Bois, Yve-Alain. Painting as Model



Bois, Yve-Alain. Painting as Model. Cambridge, MA: MIT Press, 1990.
An attempt to develop an art theory which, in the phenomenological sense, will be explained in its own terms, that is, which does not require concepts, explanatory models, or a language borrowed from outside, from non-pictorial spheres. A use of formalist theory for this attempt. Materiality and technique of painting as a key to understanding of its meanings. He starts by exploring what social and political forces try to position art scholars in their tenets; he then explicitly pronounces his political position in order to identify his research agenda.

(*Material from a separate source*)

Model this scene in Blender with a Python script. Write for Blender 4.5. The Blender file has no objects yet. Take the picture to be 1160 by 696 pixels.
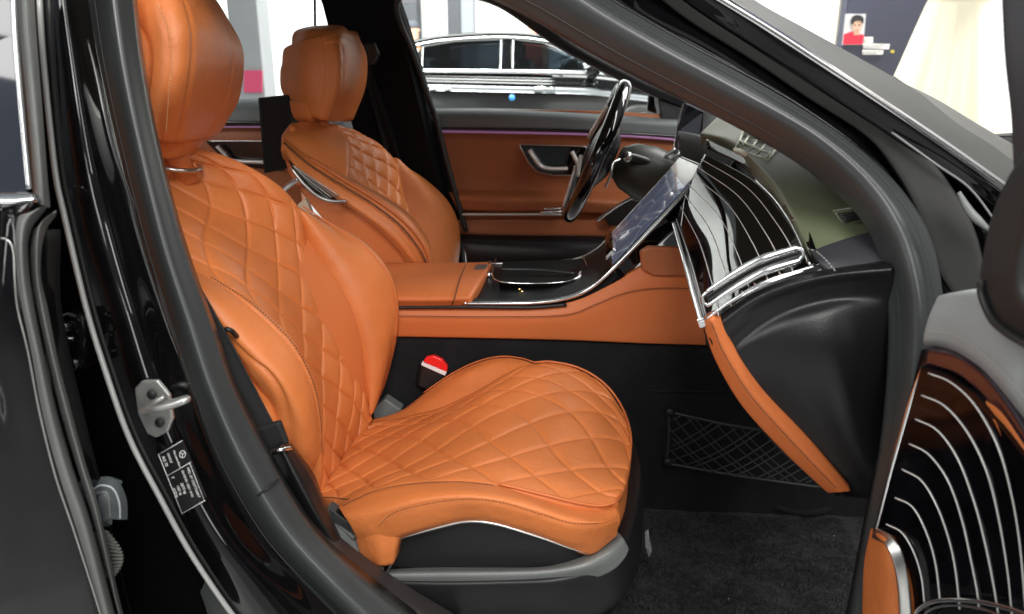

The essay “Painting as Model” starts with Bois asking “what does it mean for a painter to think” (245) – that is, how can one think in painting and could painting be a separate theoretical practice.  The agenda is “above all to rid ourselves of the stifling concept of image upon which the relation of this kind of text to art is founded – arrogant, ignorant, predatory texts that consider painting a collection of images to be tracked down, illustrations to be captioned.” (246) He follows Hubert Damisch to criticise Sartre for his thesis of non-existence of ‘aesthetic perception’—Sartre argues that artistic forms exist only in the consciousness of people who observe them, but as Bois argues this is true only for ‘realist’ painting, which occupies a certain historical period, but is certainly not universal. A focus should be switched from forms to the texture. The model of understanding works of art should, therefore, be “technical,” arguing that the epistemology of painting lies exactly in technique, at the “elementary level of the gesture” (250).